## [What you need to do]
Output the entries word for word. Omit images.
---------- Information supplied
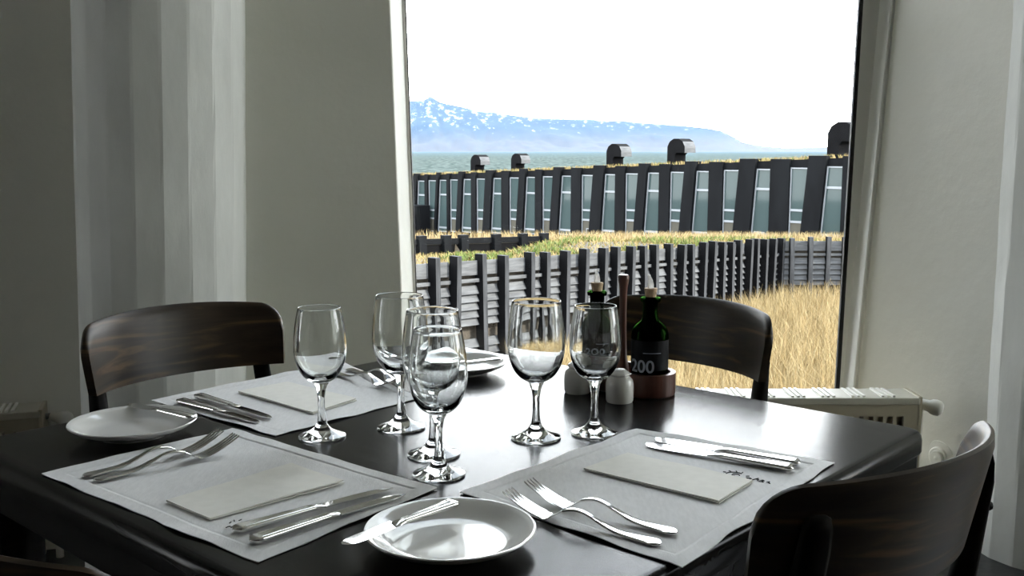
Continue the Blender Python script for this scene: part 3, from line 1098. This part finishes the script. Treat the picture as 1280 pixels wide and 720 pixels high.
def digits_on(radius, z0, height, text, parent, th0):
    cu = bpy.data.curves.new('lettering', 'FONT')
    cu.body = text
    cu.size = height / 0.70
    cu.extrude = 0.0003
    cu.resolution_u = 5
    cu.offset = 0.0004
    tmp = bpy.data.objects.new('lettering_source', cu)
    COL.objects.link(tmp)
    dg = bpy.context.evaluated_depsgraph_get()
    me = bpy.data.meshes.new_from_object(tmp.evaluated_get(dg))
    bpy.data.objects.remove(tmp)
    bm = bmesh.new()
    bm.from_mesh(me)
    bmesh.ops.subdivide_edges(bm, edges=[e for e in bm.edges if e.calc_length() > .004], cuts=3, use_grid_fill=False)
    bmesh.ops.triangulate(bm, faces=bm.faces)
    for v in bm.verts:
        a = th0 + v.co.x / radius
        r = radius + v.co.z
        v.co = Vector((r * cos(a), r * sin(a), z0 + v.co.y))
    bm.to_mesh(me)
    bm.free()
    me.materials.clear()
    return link('lettering', me, 'label_ink', parent)


def make_bottle():
    root = thing('bottle', '', 'bottle', group='green cruet bottles')
    R = .0335
    prof_o = [(0, .003), (.022, .002), (.030, 0), (R - .001, .003), (R, .007), (R, .098), (R - .0015, .106), (R - .008, .115), (.0175, .121), (.0145, .127), (.0132, .140), (.0130, .152),
              (.0135, .156), (.0178, .1575), (.0185, .161), (.0178, .1645), (.0140, .166)]
    prof_i = [(.0100, .166), (.0100, .150), (.0108, .128), (.0145, .1205), (R - .010, .1125), (R - .0045, .104), (R - .0035, .098), (R - .0035, .009), (.028, .0055), (0, .007)]
    MB().lathe(prof_o + prof_i, 56).build('glass_body', 'green_glass', root, smooth=50, fix=True)
    MB().lathe([(0, .0085), (.027, .0075), (R - .0042, .012), (R - .0042, .088), (0, .088)], 40).build('contents', 'oil', root, smooth=50)
    ck = MB().lathe([(0, .150), (.0094, .150), (.0098, .166), (.0118, .180), (.0112, .1815), (0, .182)], 28).build('cork', 'cork', root, smooth=40)
    MB().tube([(0, 0, .180), (0.0, 0, .188), (-.0012, -.001, .196), (-.004, -.003, .206)], [.0058, .0055, .0045, .0018], 12).build('spout', 'spout', ck, smooth=50)
    lb = []
    n = 30
    rr = [[((R + .0004) * cos(radians(a)), (R + .0004) * sin(radians(a)), z) for a in np.linspace(-190, 10, n)] for z in (.036, .090)]
    MB().loft(rr, close=False).build('paper_label', 'label_dark', root, smooth=60, fix=False)
    digits_on(R + .0008, .0330, .0225, '200', root, radians(-163))
    rr = [[((R + .0007) * cos(radians(a)), (R + .0007) * sin(radians(a)), z) for a in np.linspace(-118, -62, 12)] for z in (.0675, .0688)]
    MB().loft(rr, close=False).build('label_stripe', 'label_ink', root, fix=False)
    return root


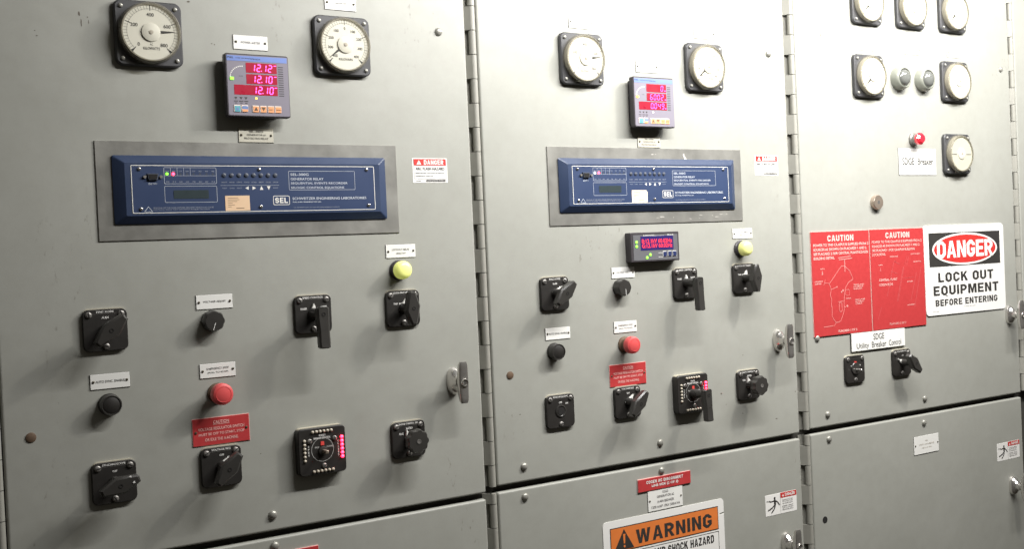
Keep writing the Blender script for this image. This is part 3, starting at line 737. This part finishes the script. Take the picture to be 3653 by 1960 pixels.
def rotary(x, z, label, title, marks, kind, ang=0, parg=None, name='selector_switch', group='black rotary selector switches'):
    t = thing(name, label, 'rotary switch', x, z, group)
    switch_plate(t, title, marks)
    if parg is not None: pointer(t, parg, -.0065)
    if kind == 'oval': oval_grip(t, ang, -.036, -.050)
    elif kind == 'pistol': pistol(t, -.038, -.053)
    elif kind == 'knob':
        h = MB().lathe(0, 0, [(.0095, -.006), (.0085, -.026), (.0200, -.030), (.0215, -.034), (.0215, -.044), (.0195, -.047), (.0, -.0475)], 90, 9, .055).build('handle', M['blackm'], t, 40)
        MB().lathe(0, 0, [(.0042, -.0470), (.0042, -.0482), (.0028, -.0482), (.0028, -.0476), (0, -.0476)], 18).build('set_screw', M['greyscrew'], h, 40)
    elif kind == 'empty':
        MB().lathe(0, .0, [(.0125, -.0060), (.0125, -.0080), (.0105, -.0086), (.0090, -.0078), (.0085, -.0070)], 36).build('collar', M['blackm'], t, 40)
        MB().disc(0, 0, .0084, -.0090).build('hole', M['hole'], t)
    elif kind == 'stub':
        MB().lathe(0, 0.001, [(.0150, -.0060), (.0150, -.0085), (.0140, -.0095), (.0050, -.0095)], 36).build('collar', M['blackm'], t, 40)
        MB().lathe(.001, -.002, [(.0030, -.009), (.0030, -.0260), (.0022, -.0268), (0, -.0268)], 16).build('shaft', M['chrome'], t, 40)
        MB().rrect(-.001, .0155, .0065, .0060, .0005, -.0060, -.0090).build('target', M['target'], t)
    return t

def pistol(t, y0, y1, name='handle', base=-.006, mat='blackm', tip=-.0575):
    b = MB(); b.lathe(0, 0, [(.0110, base), (.0100, base - .012), (.0090, y0 - .001)], 24)
    # grip: block round the axis then a tapering bar hanging down and kicking outwards
    secs = [(.0125, .0090, y0, y1), (.0100, .0112, y0, y1), (-.006, .0115, y0, y1), (-.014, .0108, y0 + .001, y1 - .001), (-.028, .0100, y0 - .002, y1 - .002), (-.050, .0105, y0 - .003, y1 - .003), (tip, .0100, y0 - .003, y1 - .004), (tip - .002, .0078, y0 - .005, y1 - .002)]
    prev = None
    for zz, w, a, c in secs:
        k = .003
        ring = [b.bm.verts.new(p + (zz,)) for p in ((-w + k, a), (w - k, a), (w, a - k), (w, c + k), (w - k, c), (-w + k, c), (-w, c + k), (-w, a - k))]
        if prev:
            for i in range(8): b.bm.faces.new((prev[i], prev[(i+1) % 8], ring[(i+1) % 8], ring[i]))
        else: b.bm.faces.new(ring)
        prev = ring
    b.bm.faces.new(prev)
    h = b.build(name, M[mat], t, 30)
    MB().lathe(0, 0, [(.0036, y1 + .001), (.0036, y1 - .0006), (.0022, y1 - .0006), (.0022, y1 + .0002), (0, y1 + .0002)], 18).build('set_screw', M['hole'], h, 40)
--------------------
## [Finished answer]
Continue the Blender Python script for this scene: part 3, from line 1098. This part finishes the script. Treat the picture as 1280 pixels wide and 720 pixels high.
def digits_on(radius, z0, height, text, parent, th0):
    cu = bpy.data.curves.new('lettering', 'FONT')
    cu.body = text
    cu.size = height / 0.70
    cu.extrude = 0.0003
    cu.resolution_u = 5
    cu.offset = 0.0004
    tmp = bpy.data.objects.new('lettering_source', cu)
    COL.objects.link(tmp)
    dg = bpy.context.evaluated_depsgraph_get()
    me = bpy.data.meshes.new_from_object(tmp.evaluated_get(dg))
    bpy.data.objects.remove(tmp)
    bm = bmesh.new()
    bm.from_mesh(me)
    bmesh.ops.subdivide_edges(bm, edges=[e for e in bm.edges if e.calc_length() > .004], cuts=3, use_grid_fill=False)
    bmesh.ops.triangulate(bm, faces=bm.faces)
    for v in bm.verts:
        a = th0 + v.co.x / radius
        r = radius + v.co.z
        v.co = Vector((r * cos(a), r * sin(a), z0 + v.co.y))
    bm.to_mesh(me)
    bm.free()
    me.materials.clear()
    return link('lettering', me, 'label_ink', parent)


def make_bottle():
    root = thing('bottle', '', 'bottle', group='green cruet bottles')
    R = .0335
    prof_o = [(0, .003), (.022, .002), (.030, 0), (R - .001, .003), (R, .007), (R, .098), (R - .0015, .106), (R - .008, .115), (.0175, .121), (.0145, .127), (.0132, .140), (.0130, .152),
              (.0135, .156), (.0178, .1575), (.0185, .161), (.0178, .1645), (.0140, .166)]
    prof_i = [(.0100, .166), (.0100, .150), (.0108, .128), (.0145, .1205), (R - .010, .1125), (R - .0045, .104), (R - .0035, .098), (R - .0035, .009), (.028, .0055), (0, .007)]
    MB().lathe(prof_o + prof_i, 56).build('glass_body', 'green_glass', root, smooth=50, fix=True)
    MB().lathe([(0, .0085), (.027, .0075), (R - .0042, .012), (R - .0042, .088), (0, .088)], 40).build('contents', 'oil', root, smooth=50)
    ck = MB().lathe([(0, .150), (.0094, .150), (.0098, .166), (.0118, .180), (.0112, .1815), (0, .182)], 28).build('cork', 'cork', root, smooth=40)
    MB().tube([(0, 0, .180), (0.0, 0, .188), (-.0012, -.001, .196), (-.004, -.003, .206)], [.0058, .0055, .0045, .0018], 12).build('spout', 'spout', ck, smooth=50)
    lb = []
    n = 30
    rr = [[((R + .0004) * cos(radians(a)), (R + .0004) * sin(radians(a)), z) for a in np.linspace(-190, 10, n)] for z in (.036, .090)]
    MB().loft(rr, close=False).build('paper_label', 'label_dark', root, smooth=60, fix=False)
    digits_on(R + .0008, .0330, .0225, '200', root, radians(-163))
    rr = [[((R + .0007) * cos(radians(a)), (R + .0007) * sin(radians(a)), z) for a in np.linspace(-118, -62, 12)] for z in (.0675, .0688)]
    MB().loft(rr, close=False).build('label_stripe', 'label_ink', root, fix=False)
    return root


Keep writing the Blender script for this image. This is part 3, starting at line 737. This part finishes the script. Take the picture to be 3653 by 1960 pixels.
def rotary(x, z, label, title, marks, kind, ang=0, parg=None, name='selector_switch', group='black rotary selector switches'):
    t = thing(name, label, 'rotary switch', x, z, group)
    switch_plate(t, title, marks)
    if parg is not None: pointer(t, parg, -.0065)
    if kind == 'oval': oval_grip(t, ang, -.036, -.050)
    elif kind == 'pistol': pistol(t, -.038, -.053)
    elif kind == 'knob':
        h = MB().lathe(0, 0, [(.0095, -.006), (.0085, -.026), (.0200, -.030), (.0215, -.034), (.0215, -.044), (.0195, -.047), (.0, -.0475)], 90, 9, .055).build('handle', M['blackm'], t, 40)
        MB().lathe(0, 0, [(.0042, -.0470), (.0042, -.0482), (.0028, -.0482), (.0028, -.0476), (0, -.0476)], 18).build('set_screw', M['greyscrew'], h, 40)
    elif kind == 'empty':
        MB().lathe(0, .0, [(.0125, -.0060), (.0125, -.0080), (.0105, -.0086), (.0090, -.0078), (.0085, -.0070)], 36).build('collar', M['blackm'], t, 40)
        MB().disc(0, 0, .0084, -.0090).build('hole', M['hole'], t)
    elif kind == 'stub':
        MB().lathe(0, 0.001, [(.0150, -.0060), (.0150, -.0085), (.0140, -.0095), (.0050, -.0095)], 36).build('collar', M['blackm'], t, 40)
        MB().lathe(.001, -.002, [(.0030, -.009), (.0030, -.0260), (.0022, -.0268), (0, -.0268)], 16).build('shaft', M['chrome'], t, 40)
        MB().rrect(-.001, .0155, .0065, .0060, .0005, -.0060, -.0090).build('target', M['target'], t)
    return t

def pistol(t, y0, y1, name='handle', base=-.006, mat='blackm', tip=-.0575):
    b = MB(); b.lathe(0, 0, [(.0110, base), (.0100, base - .012), (.0090, y0 - .001)], 24)
    # grip: block round the axis then a tapering bar hanging down and kicking outwards
    secs = [(.0125, .0090, y0, y1), (.0100, .0112, y0, y1), (-.006, .0115, y0, y1), (-.014, .0108, y0 + .001, y1 - .001), (-.028, .0100, y0 - .002, y1 - .002), (-.050, .0105, y0 - .003, y1 - .003), (tip, .0100, y0 - .003, y1 - .004), (tip - .002, .0078, y0 - .005, y1 - .002)]
    prev = None
    for zz, w, a, c in secs:
        k = .003
        ring = [b.bm.verts.new(p + (zz,)) for p in ((-w + k, a), (w - k, a), (w, a - k), (w, c + k), (w - k, c), (-w + k, c), (-w, c + k), (-w, a - k))]
        if prev:
            for i in range(8): b.bm.faces.new((prev[i], prev[(i+1) % 8], ring[(i+1) % 8], ring[i]))
        else: b.bm.faces.new(ring)
        prev = ring
    b.bm.faces.new(prev)
    h = b.build(name, M[mat], t, 30)
    MB().lathe(0, 0, [(.0036, y1 + .001), (.0036, y1 - .0006), (.0022, y1 - .0006), (.0022, y1 + .0002), (0, y1 + .0002)], 18).build('set_screw', M['hole'], h, 40)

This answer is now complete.